**SUPPLIED ENTRIES**
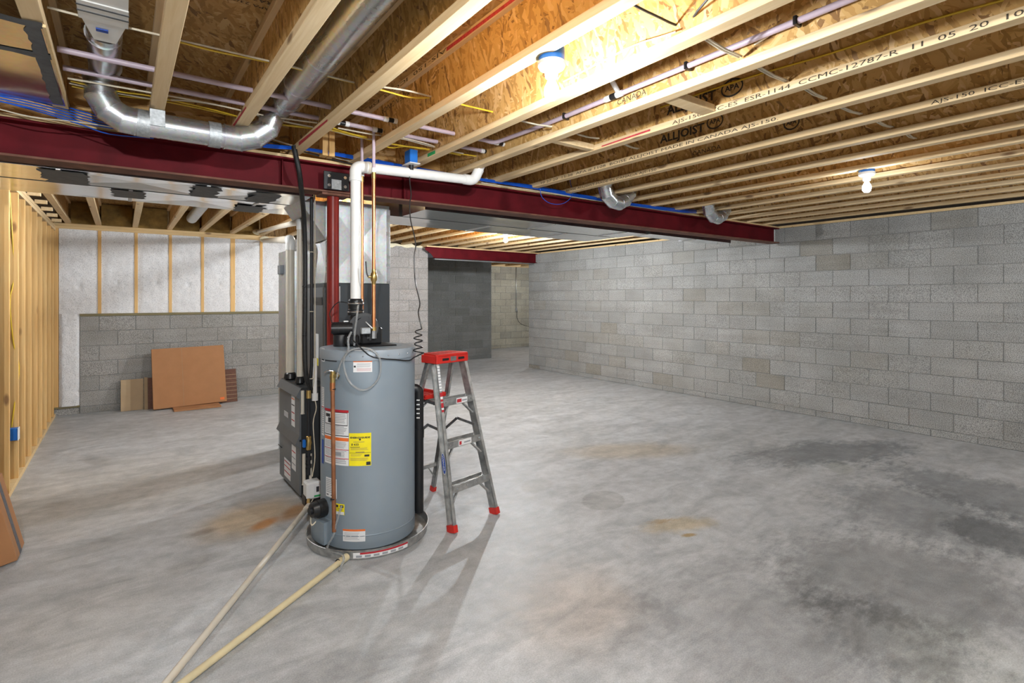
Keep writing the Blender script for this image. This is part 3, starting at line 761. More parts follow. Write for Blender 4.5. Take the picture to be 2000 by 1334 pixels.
d1 = thing('branch_duct', (-.06, 2.9, 2.68), 'round branch duct with white stack boot in the far left joist bay', 'duct')
MB().tube([(-.08, 3.75, 2.70), (-.06, 2.86, 2.71)], .064, 24).build('pipe', M['galv'], d1)
for y in (2.92, 3.3): MB().cyl((-.065, y - .004, 2.709), (-.065, y + .004, 2.709), .068, 24).build('crimp_ring', M['galv'], d1)
bt = MB(); bt._new([V(v) for v in ((-.135, 2.28, 2.655), (.02, 2.28, 2.655), (.02, 2.62, 2.655), (-.135, 2.62, 2.655), (-.135, 2.28, 2.84), (.02, 2.28, 2.84), (.02, 2.62, 2.84), (-.135, 2.62, 2.84), (-.095, 2.84, 2.648), (-.02, 2.84, 2.648), (-.095, 2.84, 2.78), (-.02, 2.84, 2.78))],
                   [(0, 1, 2, 3), (3, 2, 9, 8), (0, 3, 7, 4), (1, 5, 6, 2), (0, 4, 5, 1), (3, 8, 10, 7), (2, 6, 11, 9), (8, 9, 11, 10)])
bo = bt.build('stack_boot', M['pvc'], d1)
MB().box((-.137, 2.50, 2.65), (.022, 2.66, 2.656), .002).build('boot_flap', M['pvc'], bo)
for y in (2.53, 2.58): MB().box((-.138, y, 2.648), (.023, y + .010, 2.65)).build('tape_line', M['mastic'], bo)
MB().box((-.085, 2.715, 2.645), (-.045, 2.74, 2.650)).build('sticker', M['lblue'], bo)
d2 = thing('branch_duct', (.77, 2.2, 2.68), 'round branch duct running up a joist bay beside the bare bulb bay', 'duct')
MB().tube([(.76, 3.42, 2.70), (.765, 0.2, 2.70)], .074, 28).build('pipe', M['galv'], d2)
for y in (2.55, 2.95, 3.2): MB().cyl((.76, y - .012, 2.70), (.76, y + .012, 2.70), .078, 28).build('crimp_ring', M['galv'], d2)
def ujump(k, y, label):
    x0, x1 = JX[k] - .19, JX[k] + .19; t = thing('jump_elbow', ((x0 + x1) / 2, y, 2.43), label, 'duct')
    gored(t, [V((x0, y - .05, 2.68)), V((x0, y - .01, 2.60)), V((x0 + .04, y, 2.52)), V((x0 + .12, y, 2.47)), V((JX[k] + .02, y, 2.462)), V((JX[k] + .10, y, 2.50)), V((x1 - .03, y, 2.57)), V((x1, y, 2.65))], .066)
    MB().cyl((x0, y - .05, 2.65), (x0, y - .13, 2.76), .064, 20).build('stub', M['galv'], t)
ujump(9, 3.44, 'small silver duct elbow dipping under a joist in front of the beam')
ujump(13, 3.42, 'silver duct elbow dipping under a joist at the right end of the beam')
d3 = thing('branch_duct', (.75, 8.0, 2.62), 'short round duct in a joist bay over the insulated wall', 'duct')
q = atZ(385, 418, 2.62)
MB().tube([(.76, 6.2, 2.66), (.76, 8.3, 2.63)], .065, 20).build('pipe', M['galvd'], d3)
# ---- foil panels over the joist bays at the upper left
ya, yb_, yc, yd = [atZ(x, y, ZJ - .004).y for x, y in ((90, 50), (106, 112), (138, 207), (88, 40))]
fo = thing('return_panning', (-.5, 3.0, ZJ - .01), 'sheet metal panning with dark sealed seams closing the joist bay at upper left', 'panel')
for y0, y1 in ((ya, yb_), (yb_, yc + .03)):
    MB().box((-1.08, y0 + .004, ZJ - .004), (-.226, y1 - .004, ZJ - .001), .001).build('foil_panel', M['foil'], fo)
for y in (ya, yb_):
    mb = MB(); n = 14
    a = [mb.bm.verts.new((-1.08 + .85 * i / n, y - .02 + random.uniform(-.006, .006), ZJ - .0065)) for i in range(n + 1)]
    b = [mb.bm.verts.new((-1.08 + .85 * i / n, y + .035 + random.uniform(-.008, .008), ZJ - .0065)) for i in range(n + 1)]
    for i in range(n): mb.bm.faces.new((a[i], a[i + 1], b[i + 1], b[i]))
    mb.build('seam_sealant', M['mastic'], fo)
mb = MB(); n = 24
a = [mb.bm.verts.new((-.24, ya + (yc - ya) * i / n, ZJ - .007)) for i in range(n + 1)]
b = [mb.bm.verts.new((-.285 + .014 * mnoise.noise(V((i * .7, 0, 0))), ya + (yc - ya) * i / n, ZJ - .007)) for i in range(n + 1)]
for i in range(n): mb.bm.faces.new((a[i], a[i + 1], b[i + 1], b[i]))
mb.build('edge_sealant', M['mastic'], fo)
MB().box((-.232, ya, ZJ - .012), (-.222, yc + .03, ZJ - .001)).build('panel_edge', M['plate'], fo)
MB().box((-1.08, ya - .35, ZJ - .004), (-.36, ya - .03, ZJ - .001)).build('foil_panel', M['foil'], fo)
MB().box((-.62, ya - .3, ZJ - .0075), (-.34, ya - .03, ZJ - .0042)).build('edge_sealant', M['mastic'], fo)

# ---------------------------------------------------------------- water heater
HX, HYc, HR, HT = 1.32, 3.385, .302, 1.232
HC_ = V((HX, HYc, 0))
def hcyl(px, py, r=HR):                             # pixel -> (angle, z) on the jacket
    d = ray(px, py); a = d.x ** 2 + d.y ** 2; b = -2 * (d.x * HX + d.y * HYc); c = HX ** 2 + HYc ** 2 - r * r
    q = b * b - 4 * a * c; t = (-b - math.sqrt(max(q, 0))) / (2 * a)
    p = EYE + d * t; th = math.atan2(p.y - HYc, p.x - HX); return (th - 2 * pi if th > 1.5 else th), p.z
def hpt(th, z, r=HR): return V((HX + r * cos(th), HYc + r * sin(th), z))
wh_ = thing('water_heater', (HX, HYc, .012), 'tall grey cylindrical water heater with yellow energy label standing in a drain pan', 'water heater')
jk = MB().lathe([(HR - .006, .018), (HR, .024), (HR, 1.172), (HR + .003, 1.176), (HR + .003, 1.222), (HR - .004, 1.231), (HR - .012, 1.232), (HR - .05, 1.236), (0, 1.240)], HC_, 72)
jk = jk.build('jacket', M['jacket'], wh_)
MB().lathe([(HR + .0035, 1.170), (HR + .0055, 1.172), (HR + .0055, 1.229), (HR + .003, 1.233), (HR - .03, 1.2365)], HC_, 72).build('lid_band', M['jacket_lid'], wh_)
MB().lathe([(HR + .0003, .10), (HR + .0015, .102), (HR + .0015, .106), (HR + .0003, .108)], HC_, 64).build('base_ring', M['jacket'], wh_)
for k in range(10):
    th = -2.3 + k * .25; MB().sphere(hpt(th, 1.20, HR + .006), .005, 8).build('screw', M['chrome'], wh_)
def decal(px0, py0, px1, py1, mat, name='label', par=None, lift=.0012, th=None, zz=None):
    if th is None:
        xm = (py0 + py1) / 2; t0, t1 = hcyl(px0, xm)[0], hcyl(px1, xm)[0]
        pm = (px0 + px1) / 2; z0, z1 = hcyl(pm, py1)[1], hcyl(pm, py0)[1]
    else: (t0, t1), (z0, z1) = th, zz
    mb = MB(); n = 8; a = [mb.bm.verts.new(hpt(t0 + (t1 - t0) * i / n, z0, HR + lift)) for i in range(n + 1)]
    b = [mb.bm.verts.new(hpt(t0 + (t1 - t0) * i / n, z1, HR + lift)) for i in range(n + 1)]
    for i in range(n): mb.bm.faces.new((a[i], a[i + 1], b[i + 1], b[i])).smooth = True
    o = mb.build(name, mat, par or wh_); return o, (t0, t1), (z0, z1)
def bands(o, th, zz, items, lift=.0018):
    by = {}
    for u0, u1, v0, v1, m in items:
        mb = by.setdefault(m, MB()); n = 6
        t0, t1 = th[0] + (th[1] - th[0]) * u0, th[0] + (th[1] - th[0]) * u1
        z0, z1 = zz[1] + (zz[0] - zz[1]) * v1, zz[1] + (zz[0] - zz[1]) * v0
        a = [mb.bm.verts.new(hpt(t0 + (t1 - t0) * i / n, z0, HR + lift)) for i in range(n + 1)]
        b = [mb.bm.verts.new(hpt(t0 + (t1 - t0) * i / n, z1, HR + lift)) for i in range(n + 1)]
        for i in range(n): mb.bm.faces.new((a[i], a[i + 1], b[i + 1], b[i]))
    for m, mb in by.items(): mb.build('label_print', M[m], o)
def hfont(o, s, u0, u1, v, hh, th, zz, mat='ink', bold=.02, lift=.0022):
    mb = MB(); w_ = (u1 - u0) * (th[1] - th[0])
    f = lambda x, y: hpt(th[0] + (th[1] - th[0]) * u0 + x, zz[1] + (zz[0] - zz[1]) * v + y * hh, HR + lift)
    text_into(mb, s, f, 1.0, bold, w_); mb.build('printed_text', M[mat], o)
def lines(u0, u1, v0, v1, n, m='inkg', fill=.4):
    return [(u0, u1 - (random.random() * .12 * (u1 - u0)), v0 + (v1 - v0) * i / n, v0 + (v1 - v0) * (i + fill) / n, m) for i in range(n)]
# yellow energy label
o, th, zz = decal(682, 846, 725, 910, M['lyel'])
hfont(o, 'ENERGYGUIDE', .05, .95, .16, .014, th, zz, bold=.045); hfont(o, '$ 622', .10, .45, .37, .016, th, zz, bold=.03)
bands(o, th, zz, [(.46, .54, .16, .22, 'ink'), (.05, .5, .42, .435, 'ink'), (.02, .98, .60, .61, 'ink'), (.7, .92, .66, .72, 'ink'), (.78, .97, .88, .98, 'ink')] + lines(.08, .9, .45, .53, 3, 'brownl', .3) + lines(.08, .6, .65, .72, 2, 'brownl', .3) + lines(.06, .9, .76, .86, 3, 'brownl', .3) + [(.3, .7, .57, .59, 'brownl'), (.2, .7, .26, .275, 'brownl')])
# white warning sheet left of it
o, th, zz = decal(635, 800, 681, 908, M['paper'])
bands(o, th, zz, [(0, 1, .0, .045, 'lred'), (.03, .97, .045, .055, 'ink'), (.03, .97, .27, .285, 'ink'), (.03, .045, .045, .285, 'ink'), (.955, .97, .045, .285, 'ink'), (.08, .3, .09, .15, 'ink'), (.2, .4, .16, .25, 'ink'), (0, 1, .46, .475, 'ink'), (0, 1, .50, .56, 'lor'), (0, 1, .71, .722, 'lred'), (0, 1, .87, .882, 'lred'), (.35, .75, .76, .83, 'inkg')] + lines(.42, .92, .08, .25, 6) + lines(.05, .95, .30, .45, 6) + lines(.05, .95, .58, .70, 5) + lines(.05, .95, .735, .86, 5) + lines(.05, .95, .89, .98, 3))
o, th, zz = decal(628.7, 756, 633.5, 850, M['paper'])
bands(o, th, zz, [(0, 1, .40, .42, 'lred'), (0, 1, .44, .45, 'ink')] + lines(.1, .95, .02, .38, 10) + lines(.1, .95, .47, .98, 12))
o, th, zz = decal(629, 858, 632.5, 905, M['lblue'])
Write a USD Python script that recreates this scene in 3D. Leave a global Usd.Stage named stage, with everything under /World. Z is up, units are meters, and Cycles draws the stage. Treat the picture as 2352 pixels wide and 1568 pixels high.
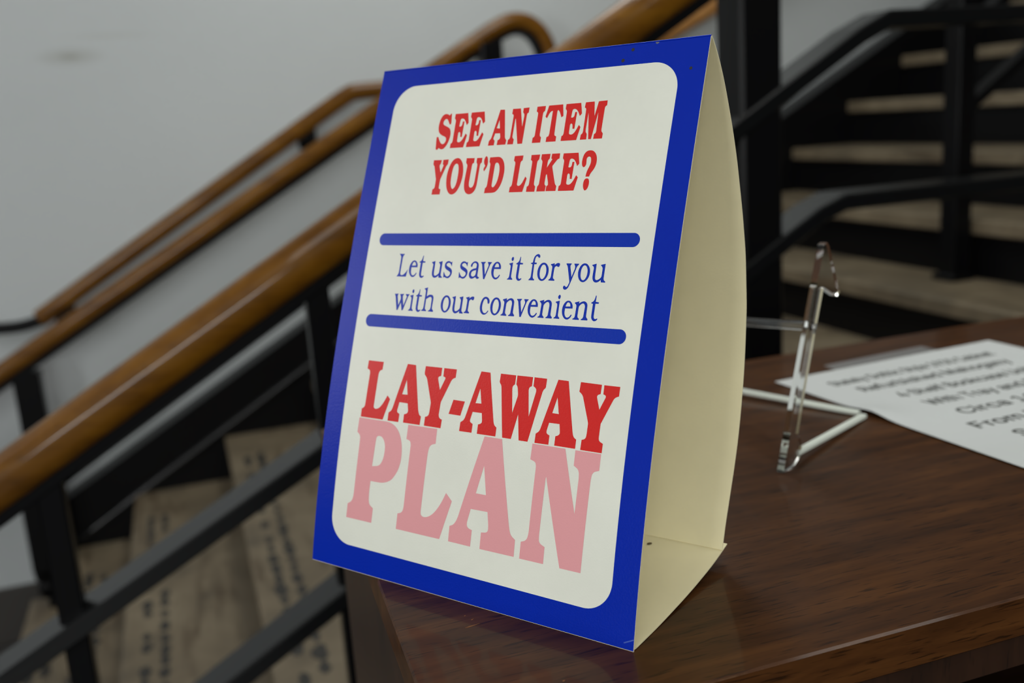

**WHAT THE EXERCISE ASKS**
Gather each line that holds "pixels".

**TASK OUTPUT**
Keep writing the Blender script for this image. This is part 3, starting at line 761. More parts follow. Write for Blender 4.5. Take the picture to be 2000 by 1334 pixels.
Write a USD Python script that recreates this scene in 3D. Leave a global Usd.Stage named stage, with everything under /World. Z is up, units are meters, and Cycles draws the stage. Treat the picture as 2352 pixels wide and 1568 pixels high.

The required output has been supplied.